Beim Stand von 17 Toten berichtet die Online-Ausgabe von «La Repubblica» über den Erdbebenforscher Gioacchino Giuliani, der vor kurzem mit Hilfe eines von ihm entwickelten Messgerätes ein großes Beben in der Region um L‘Aquila vorausgesagt hätte; Giuliani misst das radioaktive chemische Element Radon im Boden. Das «Institut für Geophysik und Vulkanologie» verschickt eine Presseerklärung: «Wir unterstreichen, dass nach dem heutigen Wissenstand es nicht möglich ist, mit absoluter Sicherheit Erdbeben vorauszusagen.» (siehe auch Interview unten).

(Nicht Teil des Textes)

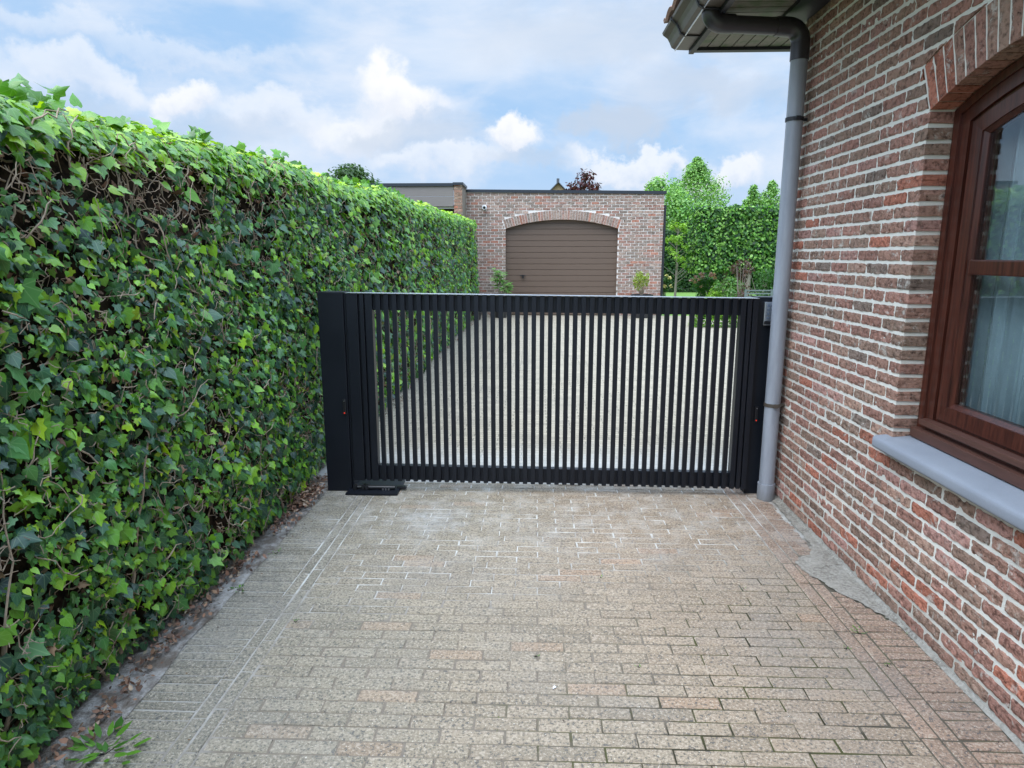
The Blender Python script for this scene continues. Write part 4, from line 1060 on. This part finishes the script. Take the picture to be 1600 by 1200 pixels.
# clipped hornbeam block on trunks
def block(name,label,x0,x1,y0,y1,z0,z1,n,ls,pal,wt,cat,trunks=(),dark=M_coreg,soft=.12,wob=.028):
    xm,ym=(x0+x1)/2,(y0+y1)/2; t_=thing(name,label,cat,(xm,ym,0))
    P=[];N=[]
    areas=[('f',(x1-x0)*(z1-z0)*3),('l',(y1-y0)*(z1-z0)*1.5),('r',(y1-y0)*(z1-z0)*.5),('t',(x1-x0)*(y1-y0)*1.3),('b',(x1-x0)*(y1-y0)*.5)]
    tot=sum(a for _,a in areas)
    for s,a in areas:
        m=int(n*a/tot); u=rng.uniform(0,1,m);v=rng.uniform(0,1,m); j=rng.uniform(-.13,.03,m)
        X=x0+(x1-x0)*u;Y=y0+(y1-y0)*u;Z=z0+(z1-z0)*v
        if s=='f': p=np.stack([X,y0-j,Z],1);d=(0,-1,.35)
        if s=='l': p=np.stack([x0-j,Y,Z],1);d=(-1,0,.35)
        if s=='r': p=np.stack([x1+j,Y,Z],1);d=(1,0,.35)
        if s=='t': p=np.stack([X,y0+(y1-y0)*v,z1+j],1);d=(0,-.3,1)
        if s=='b': p=np.stack([X,y0+(y1-y0)*v,z0-j],1);d=(0,-.4,-1)
        # round the corners
        c=np.array([xm,ym,(z0+z1)/2]); h=np.array([(x1-x0)/2,(y1-y0)/2,(z1-z0)/2]); q=(p-c)/h
        ex=np.clip(np.abs(q)-(1-soft/h),0,None)*h; over=np.linalg.norm(ex,axis=1); over=np.maximum(over-soft,0)
        p=p-np.sign(q)*ex*(over/np.maximum(np.linalg.norm(ex,axis=1),1e-6))[:,None]
        wn=fnoise(p,1.8,3.); p=p+np.array(d)*wn[:,None]*wob*2; P.append(p); N.append(np.tile(d,(m,1)))
    P=np.concatenate(P)-np.array([xm,ym,0]);N=np.concatenate(N).astype(float)
    foliage('foliage',P,N,ls,pal,wt,t_,wx=(1.,1.5))
    MB().box(x0-xm+.16,x1-xm-.16,y0-ym+.16,y1-ym-.16,z0+.16,z1-.16,bev=.1).build('inner_mass',dark,t_)
    for tx in trunks: trunk(t_,[(tx-xm,0,0),(tx-xm+.02,0,z0*.6),(tx-xm,0,z0+.5)],[.09,.075,.07])
    return t_
HB=[(.014,.05,.010),(.05,.15,.022),(.16,.34,.05),(.30,.50,.12)]
a=at_y(1094,330,20);c=at_y(1232,440,20)
block('pleached_hornbeam','big box clipped hornbeam with a bare trunk next to the drainpipe',a.x,c.x+1.3,20,21.6,at_y(1100,424,20).z,at_y(1150,322,20).z,13500,(.07,.12),HB,(3,4,4,2),'tree',(at_y(1133,430,20.8).x,at_y(1133,430,20.8).x+2.6))
a=at_y(1038,357,29)
block('clipped_hedge','dark green clipped hedge at the back of the lawn',3.6,15,29.6,30.8,0,a.z,15000,(.07,.12),[(.018,.06,.012),(.03,.09,.016),(.05,.125,.02),(.10,.2,.03)],(4,4,3,.6),'hedge')
p=at_y(1060,350,25.5)
yt=thing('young_tree','thin young tree with sparse yellow green leaves on the lawn','tree',(p.x,25.5,0))
trunk(yt,[(0,0,0),(.02,0,1.2),(-.02,0,1.9),(0,0,2.6)],[.05,.04,.025,.01])
P=[];N=[]
b=MB()
for i in range(26):
    f=random.random(); z=1.05+1.75*f; r_=.82*(1-.75*f)*random.uniform(.5,1); a_=random.uniform(0,2*PI); c_=(r_*math.cos(a_),r_*math.sin(a_),z)
    p_,d_=ell(55,c_,(.20,.20,.13),.1);P.append(p_);N.append(d_); b.tube([(0,0,z-.15-r_*.5),c_],[.014,.005],5,cap=False)
foliage('crown',np.concatenate(P),np.concatenate(N)+np.array([0,0,.6]),(.06,.11),[(.12,.25,.02),(.20,.36,.03),(.28,.42,.05)],(2,4,3),yt); b.build('branches',M_bark,yt)

def shrub(name,label,px,pyt,y,wpx,pal,wt,n=1600,ls=(.05,.09),cat='shrub',base=0,sq=1.,flowers=None,stem=True):
    tp=at_y(px,pyt,y); Rr=wpx/2/FPX*y; h=tp.z-base; t_=thing(name,label,cat,(tp.x,y,base))
    P=[];N=[]
    for i in range(16):
        a=random.uniform(0,2*PI); r=Rr*random.uniform(.1,.72); z=h*random.uniform(.2,.82); s=Rr*random.uniform(.25,.42)
        p,d=ell(n//16,(r*math.cos(a),r*math.sin(a),z),(s,s,min(s,h*.3)),.4);P.append(p);N.append(d)
    P=np.concatenate(P);P[:,2]=np.clip(P[:,2],.02,h);foliage('foliage',P,np.concatenate(N)+np.array([0,0,.5]),ls,pal,wt,t_)
    b=MB()
    for i in range(7):
        a=random.uniform(0,2*PI); b.tube([(0,0,-.02),(Rr*.3*math.cos(a),Rr*.3*math.sin(a),h*.4),(Rr*.6*math.cos(a),Rr*.6*math.sin(a),h*.8)],[.016,.01,.004],5)
    b.build('stems',M_bark,t_)
    if flowers:
        for i in range(flowers[1]):
            a=random.uniform(-PI,0)-.0; e=random.uniform(-.1,1.2); c_=(Rr*.95*math.cos(a)*math.cos(e),Rr*.95*math.sin(a)*math.cos(e),h*.6+h*.38*math.sin(e))
            p,d=ell(14,c_,(.05,.05,.04),.6); foliage('flower_head',p,d,(.05,.08),[flowers[0]],(1,),t_,wx=(1.2,1.6))
    return t_
shrub('hydrangea','round green hydrangea with small pink flowers below the clipped crown',1103,424,22,52,[(.05,.16,.03),(.10,.24,.05)],(1,1),n=2200,flowers=((.55,.30,.30),16))
shrub('golden_shrub','bright yellow green shrub beside the hydrangea',1118,446,19,46,[(.22,.40,.03),(.30,.48,.05)],(1,1),n=1500)
shrub('green_shrub','loose mid green shrub below the clipped crown',1145,428,18.5,64,[(.07,.18,.03),(.13,.26,.05),(.16,.2,.08)],(2,2,1),n=2200)
shrub('green_shrub','dark green shrub against the drainpipe edge',1196,412,18.8,70,[(.03,.09,.015),(.06,.15,.03)],(2,2),n=2400)
shrub('purple_shrub','upright shrub with dull purple red leaves before the clipped crown',1162,390,17,44,[(.10,.045,.035),(.07,.07,.03),(.14,.08,.06)],(3,2,2),n=900,ls=(.05,.08))
shrub('rose_bush','small bush with pale yellow blooms at the right garage corner',1040,424,22,20,[(.05,.14,.03),(.09,.2,.04)],(1,1),n=700,flowers=((.65,.55,.25),6))
# low box hedge edging the yard
block('box_hedge','low clipped box hedge edging the yard on the right seen through the gate',3.55,7.4,15.0,15.5,0,.46,5200,(.035,.06),[(.05,.13,.015),(.10,.22,.02),(.17,.31,.03)],(2,3,3),'hedge',soft=.05,wob=.015)
# garden bench behind
p=at_y(1190,455,16.4)
bn=thing('garden_bench','grey timber bench top showing above the gate beside the drainpipe','bench',(p.x,16.4,0))
zt=p.z
for k in range(3): MB().box(-.34,.34,.2+.0,.225,zt-.012-.075*k,zt+.02-.075*k,bev=.004).build('back_slat',M_benchw,bn)
MB().box(-.34,.34,-.25,.18,.40,.44,bev=.005).build('seat',M_benchw,bn)
for sx in (-.34,.295):
    for sy in (-.22,.19): MB().box(sx,sx+.045,sy,sy+.045,0,.40 if sy<0 else zt+.03,bev=.004).build('leg',M_benchw,bn)

# pots before the garage
def pot(t_,r,h,m_=M_terra):
    MB().lathe([(.0,0),(r*.7,0),(r,h*.9),(r*1.08,h*.9),(r*1.08,h),(r*.92,h),(r*.9,h*.9),(0,h*.88)],0,0,20).build('pot',m_,t_,smooth=True)
p=at_y(1003,460,17.4); hpz=.62
t1=thing('potted_shrub','yellow green shrub in a black pot at the right of the garage door','potted plant',(p.x,17.4,0)); pot(t1,.27,p.z+.0)
P=[];N=[];b=MB(); zt=at_y(1003,423,17.4).z
for i in range(26):
    a=random.uniform(0,2*PI); r=.24*random.random()**.5; top=(r*math.cos(a),r*math.sin(a),p.z+(zt-p.z)*random.uniform(.45,1))
    b.tube([(0,0,p.z-.08),top],[.008,.003],5,cap=False); q,d=ell(34,(top[0]*.9,top[1]*.9,top[2]-.08),(.06,.06,.13),.1);P.append(q);N.append(d)
foliage('foliage',np.concatenate(P),np.concatenate(N)+np.array([0,0,.4]),(.03,.055),[(.20,.33,.03),(.32,.42,.05),(.36,.38,.06)],(2,3,2),t1,droop=.4); b.build('stems',M_twig,t1)
p=at_y(782,462,17.3); t2=thing('potted_shrub','bamboo like plant with long pale leaves at the left of the garage door','potted plant',(p.x,17.3,0)); pot(t2,.22,.55)
P=[];D=[];b=MB()
for (dx,tz) in ((-.12,420),(.0,425),(.10,436),(.17,441),(-.05,433)):
    z=at_y(782,tz,17.3).z; dx*=1.; b.tube([(dx*.3,0,.5),(dx,0,z)],[.012,.006],6,cap=False)
    for k in range(30):
        zz=z-random.random()*.28; a=random.uniform(0,2*PI); P.append((dx,0,zz)); D.append((math.cos(a),math.sin(a),random.uniform(-.35,.5)))
P=np.array(P);D=np.array(D);n=len(P)
leaves('foliage',P,np.tile([0.,-.4,1.],(n,1))+rng.normal(0,.2,(n,3)),D,rng.uniform(.13,.24,n),pick([(.14,.30,.06),(.25,.42,.12),(.08,.2,.04)],[3,2,2],n),t2,M_leaf,tpl=OVAL,tf=OVALF,wx=np.full(n,.35)); b.build('stems',M_bark,t2)
p=at_y(742,494,16.7); t3=thing('potted_flowers','small black pot of red flowers at the far end of the ivy hedge','potted plant',(p.x+.05,16.7,0)); pot(t3,.13,.2)
q,d=ell(260,(0,0,.27),(.17,.17,.10),.3); foliage('foliage',q,d,(.04,.06),[(.04,.12,.02)],(1,),t3); 
for i in range(7):
    a=2*PI*i/7; q,d=ell(12,(.11*math.cos(a),.11*math.sin(a),.34+.02*(i%3)),(.03,.03,.02),.5); foliage('flower_head',q,d,(.03,.045),[(.65,.02,.03)],(1,),t3,wx=(1.2,1.6))

# far house gable
gh=thing('far_house','distant house with an ochre gable and dark slate roof above the garage','house',(at_y(872,300,60).x,60,0))
apx=at_y(872,284,60); zt=apx.z; sl=1.0
MB().prism([(-2.6,0),(2.6,0),(2.6,zt-2.74),(0,zt-.14),(-2.6,zt-2.74)],1,0,9).build('wall',M_ochre,gh)
b=MB()
for s in (-1,1):
    b.add([(0,-.35,zt),(s*3.,-.35,zt-3.0),(s*3.,9.3,zt-3.0),(0,9.3,zt),(0,-.35,zt-.10),(s*3.,-.35,zt-3.10),(s*3.,9.3,zt-3.10),(0,9.3,zt-.10)],[(0,1,2,3),(7,6,5,4),(0,4,5,1),(1,5,6,2),(2,6,7,3)])
b.add([(.6,.5,zt-.75),(.6,9,zt-.75),(9,9,zt-4),(9,.5,zt-4)],[(0,1,2,3)])
b.build('roof',M_slate,gh)
MB().box(-.12,.12,.6,.85,zt-.2,zt+.35).build('chimney_pot',M_slate,gh)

Im Fernsehen laufen unterdessen neue Bilder ein: Ein Mann mit baumstammdicken Armen und nacktem, von Staub überzogenem Oberkörper bricht weinend in den Armen eines Helfers zusammen; grauer Staub, dazwischen das grelle Rot und das grelle Gelb von den Jacken der Feuerwehrleute. Bewohner von L’Aquila werden gefragt, wo sie jetzt übernachten würden: «Wir wissen es nicht», sagt ein junges Pärchen unter einem strahlend blauen Himmel, «bei Freunden, im Auto, in einer Notunterkunft».

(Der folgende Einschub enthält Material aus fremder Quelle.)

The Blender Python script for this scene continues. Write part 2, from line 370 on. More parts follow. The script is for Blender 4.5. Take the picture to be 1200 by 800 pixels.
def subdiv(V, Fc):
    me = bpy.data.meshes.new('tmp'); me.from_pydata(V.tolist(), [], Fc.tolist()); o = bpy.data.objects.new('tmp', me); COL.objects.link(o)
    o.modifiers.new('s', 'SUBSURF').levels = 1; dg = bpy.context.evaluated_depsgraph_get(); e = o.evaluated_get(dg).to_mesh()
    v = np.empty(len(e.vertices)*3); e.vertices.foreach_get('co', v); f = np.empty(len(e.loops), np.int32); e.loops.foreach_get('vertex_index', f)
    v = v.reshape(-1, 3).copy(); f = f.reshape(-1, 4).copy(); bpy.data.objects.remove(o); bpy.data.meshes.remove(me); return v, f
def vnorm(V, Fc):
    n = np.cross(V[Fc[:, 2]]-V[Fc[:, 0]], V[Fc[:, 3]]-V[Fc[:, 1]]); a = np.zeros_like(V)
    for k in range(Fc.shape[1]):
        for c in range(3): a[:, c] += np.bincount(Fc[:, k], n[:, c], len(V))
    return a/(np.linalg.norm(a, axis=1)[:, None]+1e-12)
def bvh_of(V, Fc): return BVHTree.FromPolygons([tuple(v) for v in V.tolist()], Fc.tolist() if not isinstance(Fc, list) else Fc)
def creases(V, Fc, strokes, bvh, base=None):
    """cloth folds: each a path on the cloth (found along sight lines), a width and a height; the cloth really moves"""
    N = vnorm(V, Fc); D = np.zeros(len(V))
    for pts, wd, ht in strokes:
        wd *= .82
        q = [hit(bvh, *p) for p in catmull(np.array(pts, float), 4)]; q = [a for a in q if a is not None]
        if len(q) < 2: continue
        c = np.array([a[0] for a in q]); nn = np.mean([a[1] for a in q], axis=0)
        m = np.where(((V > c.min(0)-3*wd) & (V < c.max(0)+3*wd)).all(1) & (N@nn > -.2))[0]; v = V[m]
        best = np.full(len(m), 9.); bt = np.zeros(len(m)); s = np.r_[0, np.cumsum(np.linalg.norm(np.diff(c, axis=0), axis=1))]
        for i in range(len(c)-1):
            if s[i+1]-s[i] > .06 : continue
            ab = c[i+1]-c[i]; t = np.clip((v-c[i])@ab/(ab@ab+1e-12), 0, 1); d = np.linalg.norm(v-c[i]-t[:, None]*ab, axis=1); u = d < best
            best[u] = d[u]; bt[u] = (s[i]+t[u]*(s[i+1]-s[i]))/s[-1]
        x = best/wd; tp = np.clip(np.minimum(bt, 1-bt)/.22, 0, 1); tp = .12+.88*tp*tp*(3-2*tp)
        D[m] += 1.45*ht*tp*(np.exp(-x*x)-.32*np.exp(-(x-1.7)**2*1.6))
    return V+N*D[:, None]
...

Im Hintergrund ziehen ein Mann und eine Frau zwei rote Rollkoffer hinter sich her. Hätte man sie gestern gesehen, man würde sagen, sie gehen in die Osterferien. Heute haben sie ihre Sachen zusammengepackt, um irgendwo schlafen zu können, wo es sicher ist. «Es sind Tausende, die L’Aquila verlassen, es ist ein biblischer Exodus», sagt ein Reporter: «Ich habe Leute gesehen, die mit Wasserflaschen herumlaufen, als wären es wertvolle Reliquien.»

Jene Stadt, Paganica, aus deren Tiefen das Unheil über die Abbruzzen kam ist mit am stärksten vom Erdbeben betroffen. «Wir wissen nicht wo wir heute übernachten, wir wissen nicht einmal, wo wir zu Abend essen», sagt eine Frau auf dem großen Platz vor der Kirche.

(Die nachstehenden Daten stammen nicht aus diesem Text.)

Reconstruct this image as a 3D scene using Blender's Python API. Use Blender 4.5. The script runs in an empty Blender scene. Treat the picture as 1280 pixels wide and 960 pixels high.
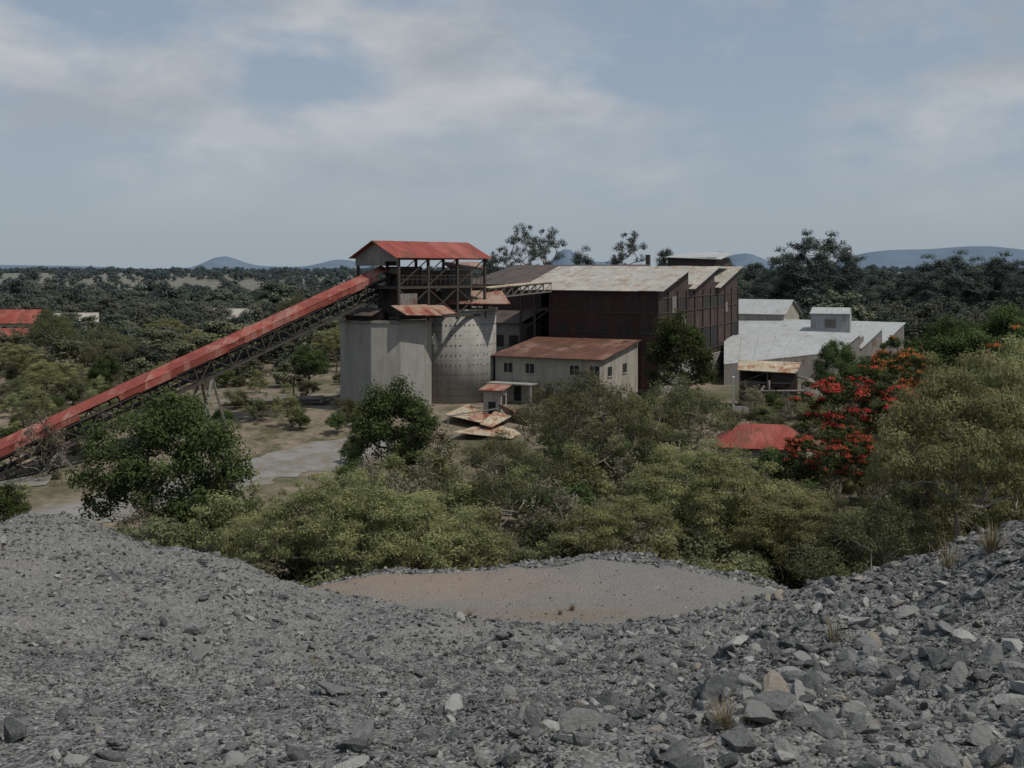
import bpy, math, random
import numpy as np
from mathutils import Vector, Matrix
random.seed(3)
scene=bpy.context.scene
col=scene.collection
EYE=19.0; F=1372.0
def W(a,b,Y):   # image pixel column a, pixel row b and depth Y -> world point
    return ((a-640)*Y/F, Y, EYE-(b-335)*Y/F)

# ------------------------------------------------------------------ node helpers
def new_mat(name):
    m=bpy.data.materials.new(name); m.use_nodes=True
    nt=m.node_tree; nt.nodes.clear()
    out=nt.nodes.new('ShaderNodeOutputMaterial')
    return m,nt,out
def N(nt,t,**kw):
    n=nt.nodes.new(t)
    for k,v in kw.items(): setattr(n,k,v)
    return n
def lnk(nt,a,b): nt.links.new(a,b)
def mix(nt,fac,a,b,bt='MIX'):
    n=N(nt,'ShaderNodeMix',data_type='RGBA',blend_type=bt)
    for s,v in ((n.inputs[0],fac),(n.inputs[6],a),(n.inputs[7],b)):
        if isinstance(v,bpy.types.NodeSocket): lnk(nt,v,s)
        elif isinstance(v,(int,float)): s.default_value=v
        else: s.default_value=(*v,1)
    return n.outputs[2]
def math_(nt,op,a,b=0.0,c=0.0,clamp=False):
    n=N(nt,'ShaderNodeMath',operation=op,use_clamp=clamp)
    for s,v in zip(n.inputs,(a,b,c)):
        if isinstance(v,bpy.types.NodeSocket): lnk(nt,v,s)
        else: s.default_value=v
    return n.outputs[0]
def noise(nt,vec,scale,detail=4,rough=.55,col_=False):
    n=N(nt,'ShaderNodeTexNoise'); n.inputs['Scale'].default_value=scale
    n.inputs['Detail'].default_value=detail; n.inputs['Roughness'].default_value=rough
    if vec is not None: lnk(nt,vec,n.inputs['Vector'])
    return n.outputs['Color' if col_ else 'Fac']
def ramp(nt,fac,lo,hi):
    n=N(nt,'ShaderNodeMapRange'); n.inputs[1].default_value=lo; n.inputs[2].default_value=hi
    lnk(nt,fac,n.inputs[0]); return n.outputs[0]
def scalev(nt,vec,s,loc=(0,0,0)):
    n=N(nt,'ShaderNodeMapping'); n.inputs['Scale'].default_value=s; n.inputs['Location'].default_value=loc
    lnk(nt,vec,n.inputs['Vector']); return n.outputs[0]
def principled(nt,out,colr,rough=.85,bump=None,bs=.5,bd=.05,spec=.25,metal=0):
    p=N(nt,'ShaderNodeBsdfPrincipled')
    if isinstance(colr,bpy.types.NodeSocket): lnk(nt,colr,p.inputs['Base Color'])
    else: p.inputs['Base Color'].default_value=(*colr,1)
    p.inputs['Roughness'].default_value=rough
    p.inputs['Specular IOR Level'].default_value=spec
    p.inputs['Metallic'].default_value=metal
    if bump is not None:
        b=N(nt,'ShaderNodeBump'); b.inputs['Strength'].default_value=bs; b.inputs['Distance'].default_value=bd
        lnk(nt,bump,b.inputs['Height']); lnk(nt,b.outputs[0],p.inputs['Normal'])
    lnk(nt,p.outputs[0],out.inputs[0]); return p
def coords(nt,kind='Object'):
    if kind=='World': return N(nt,'ShaderNodeNewGeometry').outputs['Position']
    return N(nt,'ShaderNodeTexCoord').outputs[kind]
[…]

Die Kirche, in die am Sonntag noch viele Gläubige mit Ölzweigen zur Palmsonntagsprozession hineinzogen, ist nun eine Ruine, mühsam scheint sich die Fassade noch zu halten. Irgendjemand hat rote Plastikstühle in einem weiten Bogen um die Kirche gestellt. Sie sollen offenbar davor warnen, sich dem Gebäude zu nähern, akute Einsturzgefahr. Im Schatten der Kirche steht ein weißes Zelt. Hier liegen die Toten dieser Nacht. Es könnten noch mehr werden.